Vaticano: «Immigrati non sono minaccia per identità cristiana»
Così l'arcivescovo Antonio Maria Vegliò: «A metterla in pericolo è piuttosto il secolarismo intollerante»
Città del Vaticano - Il rischio di perdere l'identità cristiana di fronte a consistenti afflussi di rifugiati appartenenti ad altre religioni? «Il rischio potrebbe essere reale, quantunque io sia convinto che l'arrivo di migranti e rifugiati appartenenti ad altre religioni sia uno stimolo più che una minaccia per l'identità cristiana»: così l'arcivescovo Antonio Maria Vegliò, presidente del Pontificio Consiglio della Pastorale per i Migranti e gli Itineranti.
Rischi dal «secolarismo» - «In effetti - afferma Vegliò in un'intervista pubblicata dall'Osservatore romano il giorno successivo all'incontro del Segretario di Stato vaticano Tarcisio Bertone con il leader della Lega Umberto Bossi - essi arricchirebbero se stessi e il nuovo ambiente se si trovassero a confronto con una diversa identità religiosa davvero solida e coerente. A mettere in pericolo l'identità cristiana è piuttosto il processo di avanzata secolarizzazione, che talora sta degenerando in secolarismo intollerante e, nel vecchio continente, sta ormai facendo perdere le radici cristiane dell'Europa, negate in sede istituzionale e in alcuni ambiti della società.
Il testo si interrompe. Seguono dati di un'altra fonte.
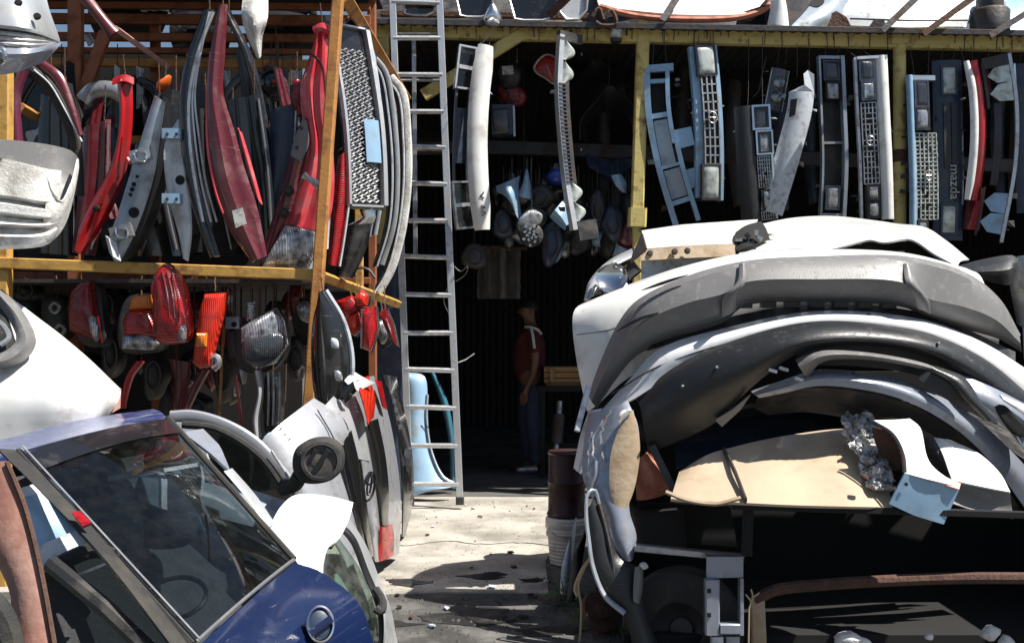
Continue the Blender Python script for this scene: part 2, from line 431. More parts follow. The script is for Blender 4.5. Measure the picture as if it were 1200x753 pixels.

Una comunità senza Dio - Di fatto, mediante il laicismo e il relativismo, l'Europa sta costruendo una comunità senza Dio e ciò non è solo un ostacolo alla sua identità, ma è anche un impedimento alle politiche di integrazione. Se fossimo coraggiosi testimoni del Vangelo - afferma Vegliò - forse un numero maggiore di migranti e di rifugiati, in ricerca e in fuga da realtà oppressive, anche sul piano religioso, sarebbe affascinato dalla fede cristiana o, quanto meno, essa sarebbe apprezzata per il suo contributo nell'ambito culturale, storico e artistico».
«Mi pare, invece, che il cristianesimo in Europa sia guardato con sospetto da migranti e rifugiati non cristiani - sottolinea l'esponente vaticano - allorquando si lascia identificare con uno stile di vita che lo contraddice e con la mancanza di genuina religiosità da parte degli autoctoni. Talvolta, poi - aggiunge - si paventa l'espansione demografica dei non cristiani in Europa. Ma anche in questo caso dovremmo chiederci perché non siamo in grado di equilibrare il dinamismo demografico e, soprattutto, di trasmettere la fede cristiana alle nostre nuove generazioni, che, per quanto in calo, sono ancora numericamente in maggioranza».